* START DATA IN THIS EXERCISE *
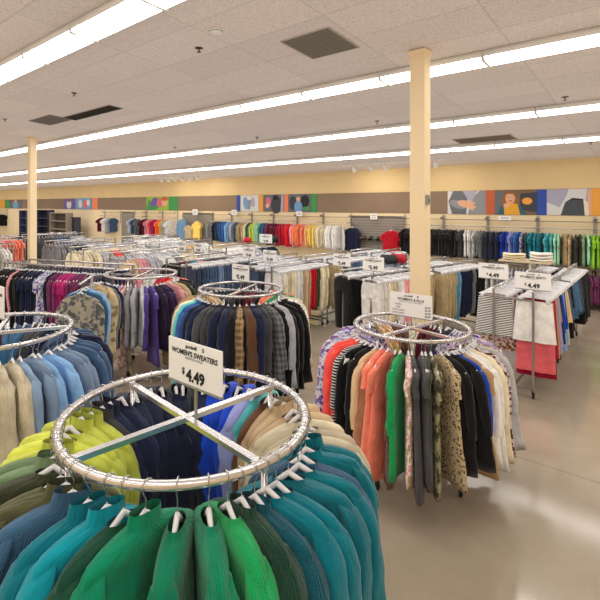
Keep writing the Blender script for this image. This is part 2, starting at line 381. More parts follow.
* END DATA IN THIS EXERCISE *
* START DATA IN THIS EXERCISE *
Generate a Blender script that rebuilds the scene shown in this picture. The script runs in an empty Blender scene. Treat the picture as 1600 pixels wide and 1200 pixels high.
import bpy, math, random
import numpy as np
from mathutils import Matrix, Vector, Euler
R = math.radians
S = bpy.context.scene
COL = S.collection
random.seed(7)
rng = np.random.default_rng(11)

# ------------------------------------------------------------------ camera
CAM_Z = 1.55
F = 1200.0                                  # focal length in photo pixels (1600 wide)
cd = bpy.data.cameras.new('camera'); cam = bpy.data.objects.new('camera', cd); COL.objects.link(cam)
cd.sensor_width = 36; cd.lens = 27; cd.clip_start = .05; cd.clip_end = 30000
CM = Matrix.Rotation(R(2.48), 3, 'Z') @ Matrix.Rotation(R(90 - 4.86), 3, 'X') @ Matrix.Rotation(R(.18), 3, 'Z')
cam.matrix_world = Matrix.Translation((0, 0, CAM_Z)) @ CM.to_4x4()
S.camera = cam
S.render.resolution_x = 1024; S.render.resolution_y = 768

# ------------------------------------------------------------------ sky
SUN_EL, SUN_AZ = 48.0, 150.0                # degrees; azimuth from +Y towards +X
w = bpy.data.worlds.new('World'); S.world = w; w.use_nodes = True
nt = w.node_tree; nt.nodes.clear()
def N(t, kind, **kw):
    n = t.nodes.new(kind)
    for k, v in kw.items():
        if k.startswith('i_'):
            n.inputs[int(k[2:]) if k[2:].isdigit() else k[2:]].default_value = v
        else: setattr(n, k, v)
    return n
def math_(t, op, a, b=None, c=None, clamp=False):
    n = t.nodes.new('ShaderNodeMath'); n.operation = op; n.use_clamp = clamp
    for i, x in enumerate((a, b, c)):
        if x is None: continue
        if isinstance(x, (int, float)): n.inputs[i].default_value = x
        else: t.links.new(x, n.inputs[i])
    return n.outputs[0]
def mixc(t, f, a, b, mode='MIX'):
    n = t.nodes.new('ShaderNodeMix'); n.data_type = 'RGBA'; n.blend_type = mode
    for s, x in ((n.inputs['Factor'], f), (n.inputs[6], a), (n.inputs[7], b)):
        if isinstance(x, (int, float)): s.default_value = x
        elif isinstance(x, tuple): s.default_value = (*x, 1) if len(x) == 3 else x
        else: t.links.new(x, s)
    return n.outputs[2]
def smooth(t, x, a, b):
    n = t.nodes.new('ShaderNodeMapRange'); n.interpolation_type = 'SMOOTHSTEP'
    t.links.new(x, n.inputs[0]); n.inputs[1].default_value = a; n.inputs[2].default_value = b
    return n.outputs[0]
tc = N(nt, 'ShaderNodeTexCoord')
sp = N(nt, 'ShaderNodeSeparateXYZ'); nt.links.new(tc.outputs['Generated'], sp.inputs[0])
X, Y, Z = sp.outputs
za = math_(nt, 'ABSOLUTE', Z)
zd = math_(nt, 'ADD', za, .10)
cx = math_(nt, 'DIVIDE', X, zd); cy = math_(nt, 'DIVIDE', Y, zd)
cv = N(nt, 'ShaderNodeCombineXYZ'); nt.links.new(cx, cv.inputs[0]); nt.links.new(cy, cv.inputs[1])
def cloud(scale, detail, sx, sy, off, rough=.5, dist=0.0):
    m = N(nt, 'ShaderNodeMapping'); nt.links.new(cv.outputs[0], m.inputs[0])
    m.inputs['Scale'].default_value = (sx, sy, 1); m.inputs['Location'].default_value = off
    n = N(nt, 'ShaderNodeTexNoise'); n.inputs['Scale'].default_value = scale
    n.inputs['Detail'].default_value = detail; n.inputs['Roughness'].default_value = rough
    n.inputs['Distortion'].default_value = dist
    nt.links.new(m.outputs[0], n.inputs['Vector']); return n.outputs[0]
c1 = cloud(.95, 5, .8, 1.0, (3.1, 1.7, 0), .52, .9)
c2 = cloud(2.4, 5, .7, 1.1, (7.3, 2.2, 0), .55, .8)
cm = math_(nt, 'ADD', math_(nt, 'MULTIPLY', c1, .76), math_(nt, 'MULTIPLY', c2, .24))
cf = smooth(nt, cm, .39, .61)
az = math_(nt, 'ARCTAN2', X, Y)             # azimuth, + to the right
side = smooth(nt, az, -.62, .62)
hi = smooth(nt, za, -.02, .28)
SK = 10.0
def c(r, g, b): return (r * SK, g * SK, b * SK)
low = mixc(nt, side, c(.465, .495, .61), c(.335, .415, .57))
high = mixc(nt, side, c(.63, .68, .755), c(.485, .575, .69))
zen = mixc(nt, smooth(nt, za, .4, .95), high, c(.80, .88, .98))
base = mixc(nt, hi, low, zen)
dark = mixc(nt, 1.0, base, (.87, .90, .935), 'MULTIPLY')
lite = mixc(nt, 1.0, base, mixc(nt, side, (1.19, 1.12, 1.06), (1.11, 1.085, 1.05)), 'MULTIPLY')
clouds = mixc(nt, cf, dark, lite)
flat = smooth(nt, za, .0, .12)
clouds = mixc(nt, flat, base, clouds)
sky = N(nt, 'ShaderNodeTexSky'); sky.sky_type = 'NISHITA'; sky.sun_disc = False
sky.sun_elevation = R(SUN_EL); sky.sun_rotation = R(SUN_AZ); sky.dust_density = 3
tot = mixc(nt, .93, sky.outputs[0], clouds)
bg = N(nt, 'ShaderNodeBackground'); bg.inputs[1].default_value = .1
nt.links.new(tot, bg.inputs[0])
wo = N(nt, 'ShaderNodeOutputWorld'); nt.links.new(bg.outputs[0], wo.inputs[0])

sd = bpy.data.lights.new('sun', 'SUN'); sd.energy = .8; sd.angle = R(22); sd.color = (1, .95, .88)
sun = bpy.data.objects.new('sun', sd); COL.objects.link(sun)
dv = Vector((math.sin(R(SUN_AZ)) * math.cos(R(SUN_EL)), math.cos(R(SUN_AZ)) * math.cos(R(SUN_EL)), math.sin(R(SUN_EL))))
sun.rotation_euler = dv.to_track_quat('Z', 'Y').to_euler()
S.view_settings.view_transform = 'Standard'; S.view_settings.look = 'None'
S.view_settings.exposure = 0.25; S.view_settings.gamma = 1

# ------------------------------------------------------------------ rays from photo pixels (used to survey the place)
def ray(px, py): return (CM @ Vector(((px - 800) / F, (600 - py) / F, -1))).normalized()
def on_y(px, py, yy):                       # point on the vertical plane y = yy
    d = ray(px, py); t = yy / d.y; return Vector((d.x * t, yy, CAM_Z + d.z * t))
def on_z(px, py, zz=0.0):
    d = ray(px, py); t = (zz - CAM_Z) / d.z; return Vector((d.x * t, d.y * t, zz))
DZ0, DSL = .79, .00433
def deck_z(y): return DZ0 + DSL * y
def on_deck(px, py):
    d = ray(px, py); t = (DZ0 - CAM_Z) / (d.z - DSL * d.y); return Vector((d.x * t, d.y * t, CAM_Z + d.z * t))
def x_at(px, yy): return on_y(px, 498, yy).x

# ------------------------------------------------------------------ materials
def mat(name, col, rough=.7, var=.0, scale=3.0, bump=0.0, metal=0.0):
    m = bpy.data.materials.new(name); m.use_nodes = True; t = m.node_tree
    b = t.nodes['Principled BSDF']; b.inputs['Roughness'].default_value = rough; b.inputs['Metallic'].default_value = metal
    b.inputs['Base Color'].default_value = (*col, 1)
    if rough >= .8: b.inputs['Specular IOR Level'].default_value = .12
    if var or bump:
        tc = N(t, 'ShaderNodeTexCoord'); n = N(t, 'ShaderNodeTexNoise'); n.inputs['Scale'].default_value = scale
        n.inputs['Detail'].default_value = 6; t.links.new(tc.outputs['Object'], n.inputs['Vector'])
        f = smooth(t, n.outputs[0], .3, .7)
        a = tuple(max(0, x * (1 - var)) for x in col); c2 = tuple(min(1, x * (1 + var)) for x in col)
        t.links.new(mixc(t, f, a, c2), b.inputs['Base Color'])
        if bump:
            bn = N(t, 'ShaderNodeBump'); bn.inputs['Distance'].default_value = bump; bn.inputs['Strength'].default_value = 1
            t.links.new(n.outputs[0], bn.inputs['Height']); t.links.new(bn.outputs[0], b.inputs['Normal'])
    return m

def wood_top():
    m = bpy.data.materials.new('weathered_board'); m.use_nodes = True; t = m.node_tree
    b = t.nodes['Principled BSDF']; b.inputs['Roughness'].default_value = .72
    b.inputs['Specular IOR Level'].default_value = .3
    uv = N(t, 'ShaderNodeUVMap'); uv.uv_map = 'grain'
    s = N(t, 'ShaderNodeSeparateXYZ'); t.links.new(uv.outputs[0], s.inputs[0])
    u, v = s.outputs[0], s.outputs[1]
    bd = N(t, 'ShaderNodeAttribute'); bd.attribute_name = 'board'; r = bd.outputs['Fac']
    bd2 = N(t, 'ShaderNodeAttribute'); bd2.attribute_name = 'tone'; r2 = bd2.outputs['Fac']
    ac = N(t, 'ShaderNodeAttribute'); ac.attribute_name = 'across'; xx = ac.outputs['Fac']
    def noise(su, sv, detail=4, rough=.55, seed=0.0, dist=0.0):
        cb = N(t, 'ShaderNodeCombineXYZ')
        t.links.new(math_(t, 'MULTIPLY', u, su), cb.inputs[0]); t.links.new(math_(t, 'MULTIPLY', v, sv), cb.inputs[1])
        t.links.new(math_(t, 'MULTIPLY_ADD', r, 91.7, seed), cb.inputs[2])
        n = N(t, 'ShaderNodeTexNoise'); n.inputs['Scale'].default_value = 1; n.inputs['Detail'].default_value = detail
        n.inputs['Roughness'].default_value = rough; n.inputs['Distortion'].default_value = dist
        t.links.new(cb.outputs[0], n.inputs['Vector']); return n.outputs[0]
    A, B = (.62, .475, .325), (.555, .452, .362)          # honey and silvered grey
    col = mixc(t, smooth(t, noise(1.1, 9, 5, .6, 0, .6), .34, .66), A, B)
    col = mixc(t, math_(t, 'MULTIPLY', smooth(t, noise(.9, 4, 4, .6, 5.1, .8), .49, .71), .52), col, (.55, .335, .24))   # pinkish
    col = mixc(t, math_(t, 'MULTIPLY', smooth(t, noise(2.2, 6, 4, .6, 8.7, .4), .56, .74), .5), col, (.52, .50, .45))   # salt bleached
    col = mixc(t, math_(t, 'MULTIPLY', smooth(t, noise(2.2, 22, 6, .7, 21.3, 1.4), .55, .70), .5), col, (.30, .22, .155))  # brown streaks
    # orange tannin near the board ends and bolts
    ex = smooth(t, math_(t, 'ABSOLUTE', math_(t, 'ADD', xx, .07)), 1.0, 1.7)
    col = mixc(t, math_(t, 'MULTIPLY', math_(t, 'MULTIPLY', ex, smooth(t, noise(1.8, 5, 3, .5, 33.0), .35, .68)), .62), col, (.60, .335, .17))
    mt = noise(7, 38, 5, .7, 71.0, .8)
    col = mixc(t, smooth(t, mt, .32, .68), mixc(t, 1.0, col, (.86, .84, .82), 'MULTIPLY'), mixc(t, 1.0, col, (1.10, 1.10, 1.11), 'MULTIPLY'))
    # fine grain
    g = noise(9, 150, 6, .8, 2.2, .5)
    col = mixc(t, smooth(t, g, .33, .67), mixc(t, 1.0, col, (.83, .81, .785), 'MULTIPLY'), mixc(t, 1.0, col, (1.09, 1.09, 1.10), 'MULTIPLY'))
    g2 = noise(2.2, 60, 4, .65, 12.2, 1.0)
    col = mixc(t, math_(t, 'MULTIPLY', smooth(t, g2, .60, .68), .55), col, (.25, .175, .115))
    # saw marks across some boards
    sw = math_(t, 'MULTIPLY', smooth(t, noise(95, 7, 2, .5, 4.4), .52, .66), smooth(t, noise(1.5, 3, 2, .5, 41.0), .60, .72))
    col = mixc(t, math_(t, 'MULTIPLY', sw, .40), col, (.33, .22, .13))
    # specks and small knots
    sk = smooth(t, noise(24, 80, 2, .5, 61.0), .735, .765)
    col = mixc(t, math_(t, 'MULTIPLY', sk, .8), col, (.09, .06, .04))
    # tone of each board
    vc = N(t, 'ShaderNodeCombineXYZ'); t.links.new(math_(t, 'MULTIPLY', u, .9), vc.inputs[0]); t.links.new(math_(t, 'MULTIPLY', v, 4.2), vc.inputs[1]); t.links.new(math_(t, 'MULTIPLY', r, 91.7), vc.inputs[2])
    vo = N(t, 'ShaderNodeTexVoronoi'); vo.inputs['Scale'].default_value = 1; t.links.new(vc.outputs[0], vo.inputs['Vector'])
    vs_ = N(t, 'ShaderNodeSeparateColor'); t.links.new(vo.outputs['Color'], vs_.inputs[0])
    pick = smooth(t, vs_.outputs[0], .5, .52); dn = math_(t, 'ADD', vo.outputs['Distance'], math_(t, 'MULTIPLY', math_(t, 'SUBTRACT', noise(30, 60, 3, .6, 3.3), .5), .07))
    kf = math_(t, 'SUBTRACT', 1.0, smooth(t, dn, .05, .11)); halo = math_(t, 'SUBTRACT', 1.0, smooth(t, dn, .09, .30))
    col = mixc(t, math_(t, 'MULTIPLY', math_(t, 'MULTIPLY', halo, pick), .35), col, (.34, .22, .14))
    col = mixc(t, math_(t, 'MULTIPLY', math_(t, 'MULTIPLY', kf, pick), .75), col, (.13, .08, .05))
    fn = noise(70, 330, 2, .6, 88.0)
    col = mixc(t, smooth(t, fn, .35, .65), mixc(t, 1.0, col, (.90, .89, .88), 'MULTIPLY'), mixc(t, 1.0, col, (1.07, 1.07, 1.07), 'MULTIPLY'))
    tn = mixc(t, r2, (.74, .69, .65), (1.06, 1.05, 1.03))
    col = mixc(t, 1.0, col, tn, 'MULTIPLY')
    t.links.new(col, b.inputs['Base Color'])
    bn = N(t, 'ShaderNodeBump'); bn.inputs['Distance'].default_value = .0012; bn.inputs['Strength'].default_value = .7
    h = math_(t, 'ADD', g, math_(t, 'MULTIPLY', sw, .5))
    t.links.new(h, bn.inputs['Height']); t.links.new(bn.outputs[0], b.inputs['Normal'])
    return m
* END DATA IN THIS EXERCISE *
* START DATA IN THIS EXERCISE *
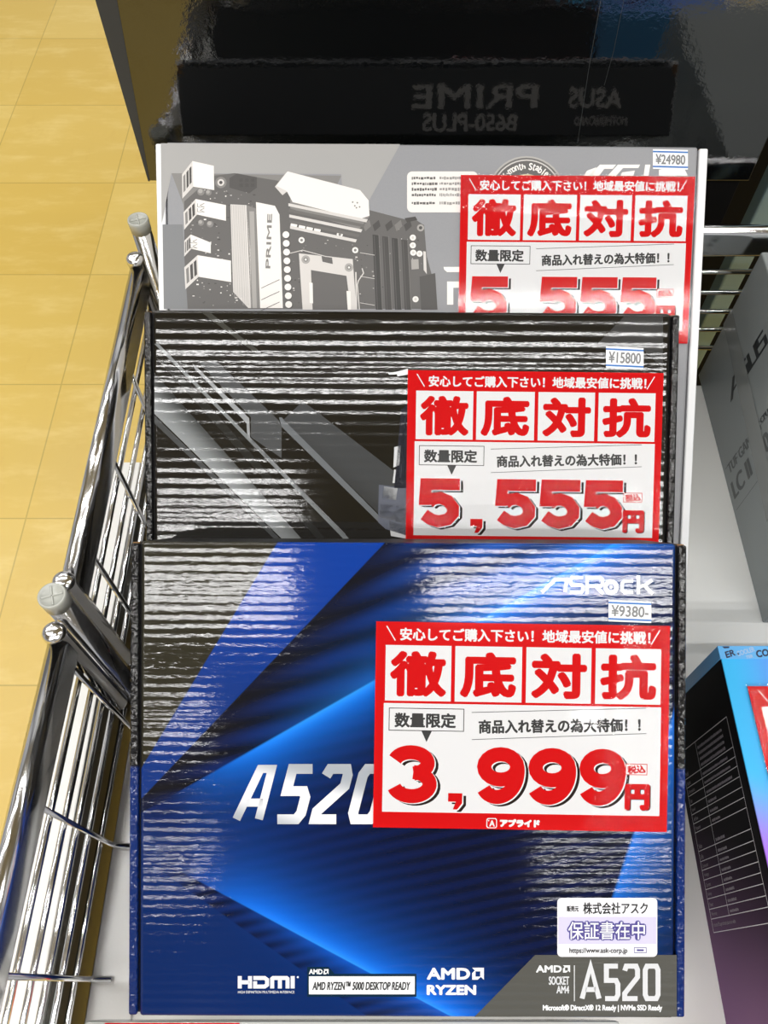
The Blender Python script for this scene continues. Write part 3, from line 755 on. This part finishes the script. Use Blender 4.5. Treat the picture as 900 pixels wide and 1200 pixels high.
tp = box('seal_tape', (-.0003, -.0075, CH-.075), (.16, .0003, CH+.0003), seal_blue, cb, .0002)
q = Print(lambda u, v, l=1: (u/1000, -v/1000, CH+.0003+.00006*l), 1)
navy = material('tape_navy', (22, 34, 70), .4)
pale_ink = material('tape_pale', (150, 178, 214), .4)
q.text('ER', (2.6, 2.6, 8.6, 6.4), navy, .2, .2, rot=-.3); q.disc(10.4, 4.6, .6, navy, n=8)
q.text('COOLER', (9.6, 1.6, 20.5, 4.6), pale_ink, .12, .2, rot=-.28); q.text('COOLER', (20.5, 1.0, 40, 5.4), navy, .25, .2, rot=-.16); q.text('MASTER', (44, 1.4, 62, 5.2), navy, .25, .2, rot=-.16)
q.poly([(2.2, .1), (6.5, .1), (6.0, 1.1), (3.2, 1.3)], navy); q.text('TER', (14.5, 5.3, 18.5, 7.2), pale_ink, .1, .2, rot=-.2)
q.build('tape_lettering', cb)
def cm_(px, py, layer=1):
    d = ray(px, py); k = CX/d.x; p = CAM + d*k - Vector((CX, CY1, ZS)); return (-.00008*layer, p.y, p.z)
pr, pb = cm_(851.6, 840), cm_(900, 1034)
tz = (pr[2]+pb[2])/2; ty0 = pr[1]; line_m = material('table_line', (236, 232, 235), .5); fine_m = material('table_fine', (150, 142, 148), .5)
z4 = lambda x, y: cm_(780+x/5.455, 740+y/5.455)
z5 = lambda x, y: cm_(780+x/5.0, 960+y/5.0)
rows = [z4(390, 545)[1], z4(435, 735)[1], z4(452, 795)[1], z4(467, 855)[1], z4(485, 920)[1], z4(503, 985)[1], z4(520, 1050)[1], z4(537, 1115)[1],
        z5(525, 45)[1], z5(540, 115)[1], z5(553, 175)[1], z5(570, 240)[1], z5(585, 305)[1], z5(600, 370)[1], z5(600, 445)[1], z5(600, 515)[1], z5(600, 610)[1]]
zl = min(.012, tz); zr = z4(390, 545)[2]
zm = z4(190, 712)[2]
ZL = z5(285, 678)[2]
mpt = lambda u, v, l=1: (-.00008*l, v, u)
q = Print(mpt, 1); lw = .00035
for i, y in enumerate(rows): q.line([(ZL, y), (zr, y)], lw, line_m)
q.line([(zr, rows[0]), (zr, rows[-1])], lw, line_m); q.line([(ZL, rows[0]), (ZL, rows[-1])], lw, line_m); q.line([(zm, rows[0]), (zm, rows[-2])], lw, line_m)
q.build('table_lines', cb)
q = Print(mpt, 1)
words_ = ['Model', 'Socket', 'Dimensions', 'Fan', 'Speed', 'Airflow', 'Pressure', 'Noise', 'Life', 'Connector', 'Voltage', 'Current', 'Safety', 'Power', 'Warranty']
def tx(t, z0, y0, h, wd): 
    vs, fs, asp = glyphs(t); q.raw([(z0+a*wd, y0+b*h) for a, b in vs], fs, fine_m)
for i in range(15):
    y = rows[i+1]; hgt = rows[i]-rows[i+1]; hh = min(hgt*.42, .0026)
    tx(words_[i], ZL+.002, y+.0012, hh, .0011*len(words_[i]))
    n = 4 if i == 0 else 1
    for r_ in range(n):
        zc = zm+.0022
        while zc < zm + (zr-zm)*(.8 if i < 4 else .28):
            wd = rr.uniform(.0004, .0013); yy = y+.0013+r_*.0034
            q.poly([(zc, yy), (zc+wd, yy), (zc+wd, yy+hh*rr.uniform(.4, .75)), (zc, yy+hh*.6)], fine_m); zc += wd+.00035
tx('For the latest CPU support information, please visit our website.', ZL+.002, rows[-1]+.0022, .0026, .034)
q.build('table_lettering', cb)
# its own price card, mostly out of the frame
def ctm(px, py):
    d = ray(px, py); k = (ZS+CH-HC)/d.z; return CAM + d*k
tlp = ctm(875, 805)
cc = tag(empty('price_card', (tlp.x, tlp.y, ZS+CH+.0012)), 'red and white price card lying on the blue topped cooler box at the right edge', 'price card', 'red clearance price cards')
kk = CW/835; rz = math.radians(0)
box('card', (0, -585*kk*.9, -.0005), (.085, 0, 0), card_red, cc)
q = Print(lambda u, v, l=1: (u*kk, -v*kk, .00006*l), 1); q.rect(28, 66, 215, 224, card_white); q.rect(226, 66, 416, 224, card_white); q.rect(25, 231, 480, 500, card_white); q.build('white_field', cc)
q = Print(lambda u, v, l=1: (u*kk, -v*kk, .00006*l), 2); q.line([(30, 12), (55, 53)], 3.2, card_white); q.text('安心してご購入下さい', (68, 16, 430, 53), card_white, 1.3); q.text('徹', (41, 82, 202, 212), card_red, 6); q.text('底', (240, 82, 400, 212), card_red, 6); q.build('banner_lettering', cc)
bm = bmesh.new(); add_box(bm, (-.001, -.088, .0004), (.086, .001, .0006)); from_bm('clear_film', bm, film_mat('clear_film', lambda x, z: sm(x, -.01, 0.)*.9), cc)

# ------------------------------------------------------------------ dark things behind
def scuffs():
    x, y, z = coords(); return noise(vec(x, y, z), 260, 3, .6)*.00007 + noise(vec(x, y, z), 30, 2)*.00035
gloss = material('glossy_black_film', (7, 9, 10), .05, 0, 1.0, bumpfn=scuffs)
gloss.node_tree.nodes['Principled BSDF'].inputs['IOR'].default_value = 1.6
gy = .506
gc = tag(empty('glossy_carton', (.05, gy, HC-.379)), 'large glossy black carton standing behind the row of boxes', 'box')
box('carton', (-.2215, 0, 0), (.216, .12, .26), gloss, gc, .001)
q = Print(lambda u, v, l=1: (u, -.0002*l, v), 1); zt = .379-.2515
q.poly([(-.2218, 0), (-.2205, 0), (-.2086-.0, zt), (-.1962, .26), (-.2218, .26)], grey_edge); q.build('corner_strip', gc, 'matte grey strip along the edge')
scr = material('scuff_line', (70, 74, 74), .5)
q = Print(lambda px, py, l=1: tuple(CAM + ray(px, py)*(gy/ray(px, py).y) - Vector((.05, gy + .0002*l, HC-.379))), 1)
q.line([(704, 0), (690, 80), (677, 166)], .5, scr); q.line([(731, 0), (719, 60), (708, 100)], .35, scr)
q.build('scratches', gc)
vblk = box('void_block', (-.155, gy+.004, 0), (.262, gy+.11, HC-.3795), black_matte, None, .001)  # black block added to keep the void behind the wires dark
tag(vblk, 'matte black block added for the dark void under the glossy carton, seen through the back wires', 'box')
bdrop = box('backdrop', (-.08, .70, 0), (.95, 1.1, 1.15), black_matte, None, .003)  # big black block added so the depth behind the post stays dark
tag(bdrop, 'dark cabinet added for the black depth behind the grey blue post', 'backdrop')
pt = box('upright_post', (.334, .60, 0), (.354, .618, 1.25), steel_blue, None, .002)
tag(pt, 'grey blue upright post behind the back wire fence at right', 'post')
* END DATA IN THIS EXERCISE *
Copy each line of the listing in which the word "part" can be found.

Keep writing the Blender script for this image. This is part 2, starting at line 381. More parts follow.
The Blender Python script for this scene continues. Write part 3, from line 755 on. This part finishes the script. Use Blender 4.5. Treat the picture as 900 pixels wide and 1200 pixels high.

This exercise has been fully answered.